Rob Tornoe reviews the life of Jesse Helms through the eyes of one his arch nemesis, the late editorial cartoonist Doug Marlette.

As a cartoonist, when I think of Helms, it may be fitting that I think of an old foe of his who also lost his life a short while ago, Pulitzer Prize winning cartoonist Doug Marlette of the Charlotte Observer, who died last year in an automobile accident in Marshall County, Miss.

Marlette railed against Helms and his racial vision, “separate but equal,” which is how Marlett drew Helms in his horn-rimmed glasses with a single dot way off to the right side of one lens and the other one straining in the opposite direction.

He was a harsh critic of the North Carolina senator, who was very negative in his tone when speaking of blacks, gays and lesbians, blaming them for “the proliferation of AIDS.”

In 1983, he opposed the creation of a federal holiday honoring Martin Luther King and referred to the University of North Carolina as the “University of Negroes and Communists.”
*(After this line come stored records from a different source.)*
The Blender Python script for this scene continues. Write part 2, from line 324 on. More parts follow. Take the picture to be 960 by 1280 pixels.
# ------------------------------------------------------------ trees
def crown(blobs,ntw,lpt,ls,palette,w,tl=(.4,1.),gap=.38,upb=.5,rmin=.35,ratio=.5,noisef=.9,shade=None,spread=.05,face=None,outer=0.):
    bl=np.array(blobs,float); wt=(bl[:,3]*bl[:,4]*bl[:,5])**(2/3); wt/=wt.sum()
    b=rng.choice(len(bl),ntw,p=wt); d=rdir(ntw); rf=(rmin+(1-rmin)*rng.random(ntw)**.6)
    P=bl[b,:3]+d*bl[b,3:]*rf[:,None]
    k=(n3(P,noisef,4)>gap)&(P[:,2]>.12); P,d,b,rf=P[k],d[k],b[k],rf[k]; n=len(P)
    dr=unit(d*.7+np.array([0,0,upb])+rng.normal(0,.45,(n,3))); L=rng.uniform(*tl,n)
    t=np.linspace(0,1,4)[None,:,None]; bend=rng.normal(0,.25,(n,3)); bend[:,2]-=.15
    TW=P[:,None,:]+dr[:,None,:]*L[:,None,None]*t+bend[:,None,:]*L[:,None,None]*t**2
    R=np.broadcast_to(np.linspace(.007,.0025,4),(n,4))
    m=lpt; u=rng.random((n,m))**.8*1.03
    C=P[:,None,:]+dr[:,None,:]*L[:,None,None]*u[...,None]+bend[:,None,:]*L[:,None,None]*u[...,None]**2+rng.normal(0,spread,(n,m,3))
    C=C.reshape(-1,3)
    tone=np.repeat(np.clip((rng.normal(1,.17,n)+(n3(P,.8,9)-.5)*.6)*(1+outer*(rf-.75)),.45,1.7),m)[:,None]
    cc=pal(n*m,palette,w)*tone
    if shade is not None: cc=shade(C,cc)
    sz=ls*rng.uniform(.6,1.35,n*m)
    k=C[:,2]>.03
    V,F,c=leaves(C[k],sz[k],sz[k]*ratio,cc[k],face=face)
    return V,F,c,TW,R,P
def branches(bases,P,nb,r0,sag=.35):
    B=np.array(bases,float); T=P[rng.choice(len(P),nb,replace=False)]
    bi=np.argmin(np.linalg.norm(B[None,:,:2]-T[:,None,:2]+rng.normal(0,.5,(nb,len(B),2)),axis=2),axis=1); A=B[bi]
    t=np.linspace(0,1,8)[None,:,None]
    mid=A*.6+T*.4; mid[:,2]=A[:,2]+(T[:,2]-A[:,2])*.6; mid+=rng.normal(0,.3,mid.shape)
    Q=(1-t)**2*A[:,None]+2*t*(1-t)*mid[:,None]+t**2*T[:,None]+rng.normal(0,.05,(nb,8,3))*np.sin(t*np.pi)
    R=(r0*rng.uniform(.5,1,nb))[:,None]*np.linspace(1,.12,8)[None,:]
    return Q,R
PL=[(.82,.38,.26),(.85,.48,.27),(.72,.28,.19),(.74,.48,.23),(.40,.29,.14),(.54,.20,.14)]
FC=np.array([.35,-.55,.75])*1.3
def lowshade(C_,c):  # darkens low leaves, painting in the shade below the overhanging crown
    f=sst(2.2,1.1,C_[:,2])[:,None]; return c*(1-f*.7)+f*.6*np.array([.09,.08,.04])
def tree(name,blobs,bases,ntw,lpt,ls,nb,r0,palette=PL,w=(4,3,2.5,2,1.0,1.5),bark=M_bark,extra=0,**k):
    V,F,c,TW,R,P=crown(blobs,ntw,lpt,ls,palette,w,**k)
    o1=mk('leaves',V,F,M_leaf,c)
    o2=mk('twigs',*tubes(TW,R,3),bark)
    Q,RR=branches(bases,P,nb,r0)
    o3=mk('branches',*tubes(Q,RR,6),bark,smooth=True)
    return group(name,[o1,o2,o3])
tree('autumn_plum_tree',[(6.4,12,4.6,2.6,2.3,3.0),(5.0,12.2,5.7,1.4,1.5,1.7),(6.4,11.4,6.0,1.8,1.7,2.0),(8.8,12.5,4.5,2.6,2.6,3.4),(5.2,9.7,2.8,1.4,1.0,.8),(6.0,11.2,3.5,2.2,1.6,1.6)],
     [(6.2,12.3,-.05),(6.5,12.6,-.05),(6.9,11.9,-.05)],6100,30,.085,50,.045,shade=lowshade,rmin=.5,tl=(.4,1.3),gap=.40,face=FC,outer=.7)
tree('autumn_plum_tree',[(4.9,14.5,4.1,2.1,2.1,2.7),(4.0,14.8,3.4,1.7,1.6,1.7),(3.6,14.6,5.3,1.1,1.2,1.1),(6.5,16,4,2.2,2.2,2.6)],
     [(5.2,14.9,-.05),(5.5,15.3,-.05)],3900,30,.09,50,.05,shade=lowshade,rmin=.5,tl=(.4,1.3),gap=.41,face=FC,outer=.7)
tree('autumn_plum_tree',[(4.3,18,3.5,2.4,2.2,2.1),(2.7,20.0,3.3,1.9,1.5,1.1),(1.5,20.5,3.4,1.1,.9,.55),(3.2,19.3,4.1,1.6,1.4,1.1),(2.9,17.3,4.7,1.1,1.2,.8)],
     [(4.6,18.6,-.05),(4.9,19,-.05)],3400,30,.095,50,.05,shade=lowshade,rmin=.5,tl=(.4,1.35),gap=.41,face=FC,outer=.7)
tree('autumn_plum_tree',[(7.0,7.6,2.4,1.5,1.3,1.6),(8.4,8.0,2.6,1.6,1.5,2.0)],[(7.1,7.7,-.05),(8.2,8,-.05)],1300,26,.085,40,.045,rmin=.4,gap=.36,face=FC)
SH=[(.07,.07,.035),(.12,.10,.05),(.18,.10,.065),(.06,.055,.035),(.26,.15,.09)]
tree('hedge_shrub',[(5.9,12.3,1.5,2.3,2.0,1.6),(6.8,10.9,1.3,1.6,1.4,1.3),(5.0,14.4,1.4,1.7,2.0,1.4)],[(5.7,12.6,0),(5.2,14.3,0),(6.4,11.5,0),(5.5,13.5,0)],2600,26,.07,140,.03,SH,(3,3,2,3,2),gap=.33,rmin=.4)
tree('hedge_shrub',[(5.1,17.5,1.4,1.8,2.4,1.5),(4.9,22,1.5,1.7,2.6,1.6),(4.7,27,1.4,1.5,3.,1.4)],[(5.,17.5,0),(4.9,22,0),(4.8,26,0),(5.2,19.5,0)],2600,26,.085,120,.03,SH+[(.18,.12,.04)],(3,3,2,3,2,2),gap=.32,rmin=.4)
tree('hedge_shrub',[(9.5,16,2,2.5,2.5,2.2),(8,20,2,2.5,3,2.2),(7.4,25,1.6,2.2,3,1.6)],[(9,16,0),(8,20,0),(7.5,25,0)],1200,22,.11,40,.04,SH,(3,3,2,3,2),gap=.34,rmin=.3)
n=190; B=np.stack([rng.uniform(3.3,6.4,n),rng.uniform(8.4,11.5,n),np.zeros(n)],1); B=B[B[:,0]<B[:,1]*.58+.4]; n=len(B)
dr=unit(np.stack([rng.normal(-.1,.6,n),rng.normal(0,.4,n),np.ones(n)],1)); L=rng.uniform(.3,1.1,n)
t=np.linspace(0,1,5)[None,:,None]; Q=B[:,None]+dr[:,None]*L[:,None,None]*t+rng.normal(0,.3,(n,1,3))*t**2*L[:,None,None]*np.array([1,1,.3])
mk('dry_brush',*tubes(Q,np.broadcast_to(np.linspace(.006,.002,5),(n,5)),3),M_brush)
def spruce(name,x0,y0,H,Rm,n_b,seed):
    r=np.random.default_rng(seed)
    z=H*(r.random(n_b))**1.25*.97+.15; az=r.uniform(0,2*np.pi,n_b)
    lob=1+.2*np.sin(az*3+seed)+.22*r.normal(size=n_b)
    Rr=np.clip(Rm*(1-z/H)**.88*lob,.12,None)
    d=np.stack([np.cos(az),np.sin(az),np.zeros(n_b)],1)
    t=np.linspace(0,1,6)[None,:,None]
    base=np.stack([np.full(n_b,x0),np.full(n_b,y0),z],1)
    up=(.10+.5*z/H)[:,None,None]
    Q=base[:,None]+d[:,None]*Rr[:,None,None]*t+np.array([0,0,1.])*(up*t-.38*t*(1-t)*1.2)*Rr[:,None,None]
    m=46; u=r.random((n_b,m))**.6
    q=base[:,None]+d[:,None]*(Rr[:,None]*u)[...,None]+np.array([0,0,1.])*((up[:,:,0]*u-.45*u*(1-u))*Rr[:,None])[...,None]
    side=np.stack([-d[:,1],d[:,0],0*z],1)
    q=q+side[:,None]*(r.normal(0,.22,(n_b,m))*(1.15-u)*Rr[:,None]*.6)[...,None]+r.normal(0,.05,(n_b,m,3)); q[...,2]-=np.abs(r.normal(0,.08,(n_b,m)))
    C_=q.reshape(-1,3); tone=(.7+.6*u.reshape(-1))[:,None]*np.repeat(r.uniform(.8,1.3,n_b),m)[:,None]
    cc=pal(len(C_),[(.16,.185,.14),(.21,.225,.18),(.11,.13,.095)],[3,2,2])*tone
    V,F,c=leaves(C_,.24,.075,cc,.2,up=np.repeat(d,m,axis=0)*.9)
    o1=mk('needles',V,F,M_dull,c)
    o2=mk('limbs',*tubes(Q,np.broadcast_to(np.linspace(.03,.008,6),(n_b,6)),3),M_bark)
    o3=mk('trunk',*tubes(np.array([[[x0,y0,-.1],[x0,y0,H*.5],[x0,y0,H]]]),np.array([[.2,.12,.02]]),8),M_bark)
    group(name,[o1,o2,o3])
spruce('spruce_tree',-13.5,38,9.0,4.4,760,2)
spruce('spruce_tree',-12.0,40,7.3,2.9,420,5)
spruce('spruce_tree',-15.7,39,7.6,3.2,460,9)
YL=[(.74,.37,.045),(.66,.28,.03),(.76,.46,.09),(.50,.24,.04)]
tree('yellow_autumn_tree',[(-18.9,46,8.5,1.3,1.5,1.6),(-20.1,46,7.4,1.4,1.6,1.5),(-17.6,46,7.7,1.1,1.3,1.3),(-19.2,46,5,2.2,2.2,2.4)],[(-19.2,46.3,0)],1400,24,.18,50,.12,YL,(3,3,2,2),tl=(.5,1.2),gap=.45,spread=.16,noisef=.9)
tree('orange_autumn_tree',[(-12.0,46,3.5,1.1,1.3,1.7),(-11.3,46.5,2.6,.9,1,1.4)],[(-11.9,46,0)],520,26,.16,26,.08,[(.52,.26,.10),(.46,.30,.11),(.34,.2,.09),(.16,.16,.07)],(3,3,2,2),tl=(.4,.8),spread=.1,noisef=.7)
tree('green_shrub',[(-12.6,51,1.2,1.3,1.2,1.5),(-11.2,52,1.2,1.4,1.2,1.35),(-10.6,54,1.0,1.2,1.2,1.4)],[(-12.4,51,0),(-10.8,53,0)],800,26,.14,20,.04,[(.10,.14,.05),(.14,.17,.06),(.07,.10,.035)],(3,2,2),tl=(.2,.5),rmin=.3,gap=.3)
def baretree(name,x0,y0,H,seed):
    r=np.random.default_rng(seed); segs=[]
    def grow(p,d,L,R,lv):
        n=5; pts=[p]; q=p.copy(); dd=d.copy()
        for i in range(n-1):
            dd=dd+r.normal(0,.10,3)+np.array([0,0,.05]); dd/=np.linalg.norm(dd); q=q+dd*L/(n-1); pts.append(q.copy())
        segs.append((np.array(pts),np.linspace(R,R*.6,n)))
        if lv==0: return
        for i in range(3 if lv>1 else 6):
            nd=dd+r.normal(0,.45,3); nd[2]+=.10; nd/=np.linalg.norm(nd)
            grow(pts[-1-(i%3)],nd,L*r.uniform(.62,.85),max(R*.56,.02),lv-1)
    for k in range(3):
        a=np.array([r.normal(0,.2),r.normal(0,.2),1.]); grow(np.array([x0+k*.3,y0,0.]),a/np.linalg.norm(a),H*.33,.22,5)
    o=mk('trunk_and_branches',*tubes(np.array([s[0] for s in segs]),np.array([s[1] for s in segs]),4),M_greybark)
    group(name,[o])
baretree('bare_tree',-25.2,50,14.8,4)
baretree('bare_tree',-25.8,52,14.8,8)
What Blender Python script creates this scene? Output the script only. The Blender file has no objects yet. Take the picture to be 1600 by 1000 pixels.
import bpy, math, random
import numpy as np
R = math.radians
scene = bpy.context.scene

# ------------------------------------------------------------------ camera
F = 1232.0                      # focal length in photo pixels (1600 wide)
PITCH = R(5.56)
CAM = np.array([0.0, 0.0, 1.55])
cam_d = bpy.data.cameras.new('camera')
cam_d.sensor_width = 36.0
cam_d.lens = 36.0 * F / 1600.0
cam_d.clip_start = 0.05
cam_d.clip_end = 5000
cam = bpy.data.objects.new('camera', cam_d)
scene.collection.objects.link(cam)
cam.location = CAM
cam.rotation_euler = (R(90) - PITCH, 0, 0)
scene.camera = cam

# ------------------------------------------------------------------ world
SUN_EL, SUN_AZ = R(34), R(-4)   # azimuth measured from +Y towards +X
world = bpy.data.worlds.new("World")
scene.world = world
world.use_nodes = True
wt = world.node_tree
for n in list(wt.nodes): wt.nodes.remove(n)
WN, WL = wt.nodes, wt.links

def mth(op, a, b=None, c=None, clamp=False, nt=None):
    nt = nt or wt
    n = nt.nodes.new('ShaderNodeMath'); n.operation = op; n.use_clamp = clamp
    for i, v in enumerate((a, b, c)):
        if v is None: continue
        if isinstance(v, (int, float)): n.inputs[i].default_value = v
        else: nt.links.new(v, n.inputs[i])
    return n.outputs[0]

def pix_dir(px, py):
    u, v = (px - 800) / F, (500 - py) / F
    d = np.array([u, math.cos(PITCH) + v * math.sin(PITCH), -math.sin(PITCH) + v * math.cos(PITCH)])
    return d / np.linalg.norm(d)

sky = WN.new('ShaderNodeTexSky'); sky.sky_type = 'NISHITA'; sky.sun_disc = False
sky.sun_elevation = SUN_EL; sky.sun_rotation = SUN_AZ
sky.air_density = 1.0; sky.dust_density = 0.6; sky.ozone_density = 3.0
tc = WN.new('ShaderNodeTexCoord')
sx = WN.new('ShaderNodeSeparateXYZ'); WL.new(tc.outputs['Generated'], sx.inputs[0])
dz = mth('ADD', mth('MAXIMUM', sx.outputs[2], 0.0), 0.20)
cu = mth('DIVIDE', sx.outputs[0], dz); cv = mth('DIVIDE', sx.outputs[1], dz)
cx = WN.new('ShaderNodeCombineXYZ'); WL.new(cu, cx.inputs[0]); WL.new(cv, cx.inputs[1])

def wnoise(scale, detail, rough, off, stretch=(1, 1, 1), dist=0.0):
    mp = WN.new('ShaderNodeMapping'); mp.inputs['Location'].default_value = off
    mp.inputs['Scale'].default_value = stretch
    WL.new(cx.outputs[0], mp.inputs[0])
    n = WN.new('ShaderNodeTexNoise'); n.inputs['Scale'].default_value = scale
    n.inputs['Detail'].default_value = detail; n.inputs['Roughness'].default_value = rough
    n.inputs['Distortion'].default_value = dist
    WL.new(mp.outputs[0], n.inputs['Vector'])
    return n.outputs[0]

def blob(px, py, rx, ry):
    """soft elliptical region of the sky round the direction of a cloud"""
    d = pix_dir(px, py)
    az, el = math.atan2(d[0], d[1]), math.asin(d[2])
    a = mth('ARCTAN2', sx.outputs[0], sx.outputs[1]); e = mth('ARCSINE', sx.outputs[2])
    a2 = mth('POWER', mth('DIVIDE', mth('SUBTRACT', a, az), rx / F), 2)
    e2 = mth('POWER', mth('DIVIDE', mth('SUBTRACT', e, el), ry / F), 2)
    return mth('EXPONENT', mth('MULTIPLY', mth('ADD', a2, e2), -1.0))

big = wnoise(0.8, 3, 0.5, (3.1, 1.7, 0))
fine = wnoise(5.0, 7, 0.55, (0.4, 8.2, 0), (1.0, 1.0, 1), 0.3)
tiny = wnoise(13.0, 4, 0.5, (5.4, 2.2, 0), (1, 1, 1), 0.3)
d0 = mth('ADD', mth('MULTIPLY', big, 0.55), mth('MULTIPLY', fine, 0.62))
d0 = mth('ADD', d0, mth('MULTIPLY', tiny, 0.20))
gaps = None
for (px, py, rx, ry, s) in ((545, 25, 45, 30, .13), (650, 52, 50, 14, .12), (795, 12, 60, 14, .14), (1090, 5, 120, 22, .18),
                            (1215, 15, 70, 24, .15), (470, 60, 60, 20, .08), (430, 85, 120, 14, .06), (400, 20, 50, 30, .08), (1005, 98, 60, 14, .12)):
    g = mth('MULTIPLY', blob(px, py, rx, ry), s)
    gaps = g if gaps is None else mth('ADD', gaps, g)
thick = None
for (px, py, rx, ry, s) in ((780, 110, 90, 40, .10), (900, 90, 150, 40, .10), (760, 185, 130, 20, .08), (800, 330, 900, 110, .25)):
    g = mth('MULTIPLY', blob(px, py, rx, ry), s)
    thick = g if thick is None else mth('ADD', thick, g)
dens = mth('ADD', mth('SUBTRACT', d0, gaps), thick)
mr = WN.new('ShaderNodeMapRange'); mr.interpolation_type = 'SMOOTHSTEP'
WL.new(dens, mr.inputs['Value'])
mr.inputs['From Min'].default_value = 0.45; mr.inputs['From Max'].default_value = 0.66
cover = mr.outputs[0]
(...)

One thought on “Remembering Jesse Helms through Marlette’s work

  1. I LOVED Marlette’s caricature. It was impossible to over-exagerate the physical ugliness of the man. The venal nature of the unreconstructed racist could not be adequately captured by even the most talented of editorial cartoonists. Perhaps Goya or Bosch.
    It was fun to see “Kudzu” and guess which blowhard poohbah was getting the business from DM.